そして名勝指定されている庭園。「利休好みの庭」と呼ばれています。山は廬山、池は長江を模しているそうです。利休を気取る気は全くありませんが、確かにこの庭は畳に座って見入ってしまうだけの魅力がありますね。

それにしても境内の広い寺社はいいですね。秋の行楽日和だというのに智積院は人気がわりと少ないので特に気持ちが良かったです。隣の三十三間堂は、京都に行ったら外せない観光スポットとして有名ですが、ぜひあと一歩足を伸ばして智積院を訪れてみることを推奨します。

5つも寺院を見てすっかりお腹が空いたので、またもや京都駅ビルの拉麺小路へ。白樺山荘の味噌ラーメンは何度でも食べたいのですが、今回はその気持ちをぐっとこらえて坂内食堂へ。

札幌にいると喜多方ラーメンが食べたくなり、筑波嶺にいると札幌味噌ラーメンが食べたくなるという「ないものねだり」状態でしたが、なんと京都に来れば両方食せるという幸せ。ここはラーメン天国か?坂内食堂の、というか喜多方ラーメンはチャーシュー麺でなくてもチャーシューがたくさん入っているのですが、お腹が空きまくっていたのと肉が食べたいので、チャーシューで麵が見えないチャーシュー麺とチャーシュー丼のセットを注文。

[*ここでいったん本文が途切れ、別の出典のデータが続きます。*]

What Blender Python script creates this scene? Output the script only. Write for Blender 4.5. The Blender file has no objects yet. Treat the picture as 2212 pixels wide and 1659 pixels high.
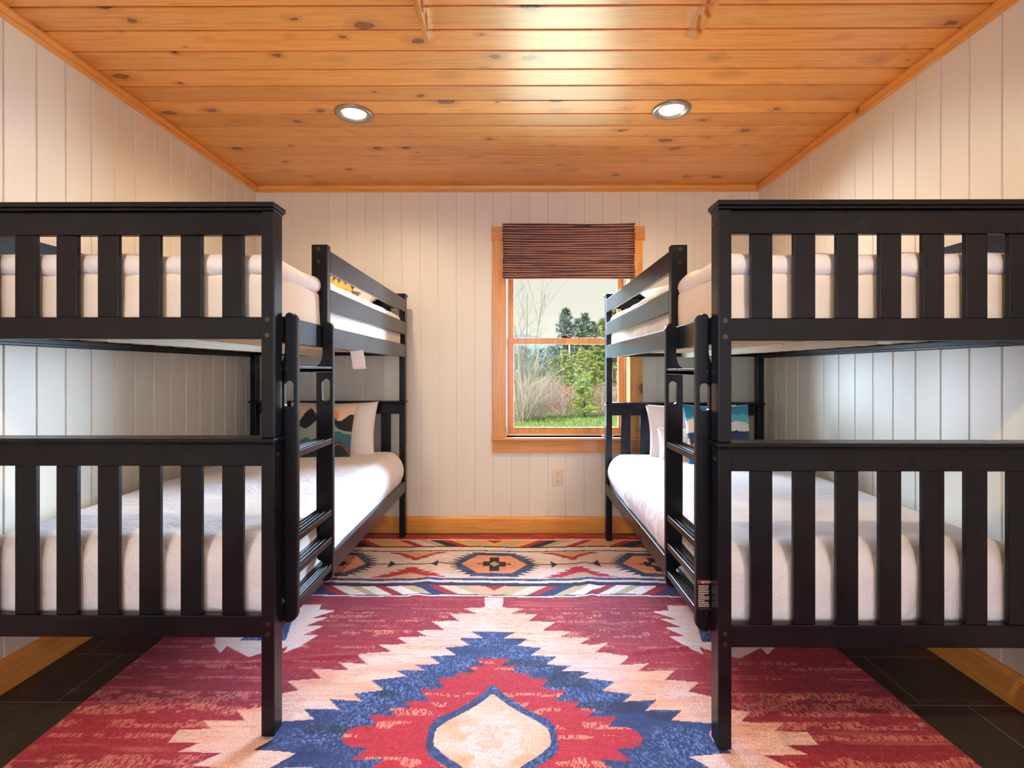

胸が焼けるんじゃないかと心配のむきもあるかも知れませんが、ここのチャーシューは大丈夫。口の中で溶けるように柔らかくて実においしいです。そしてスープは白樺山荘の味噌ラーメンとは対照的にさっぱりあっさり。しかし傾向は全く違いますがこれがまた美味しいのです。煮卵はラーメンに投入しましたが、半熟具合が絶妙でこれもおいしゅうございました。

この拉麺小路、他にも各地の名店が入っていてどこも繁盛しているんですが、個人的には白樺山荘と坂内食堂を交互に行けたらもう十分ですね。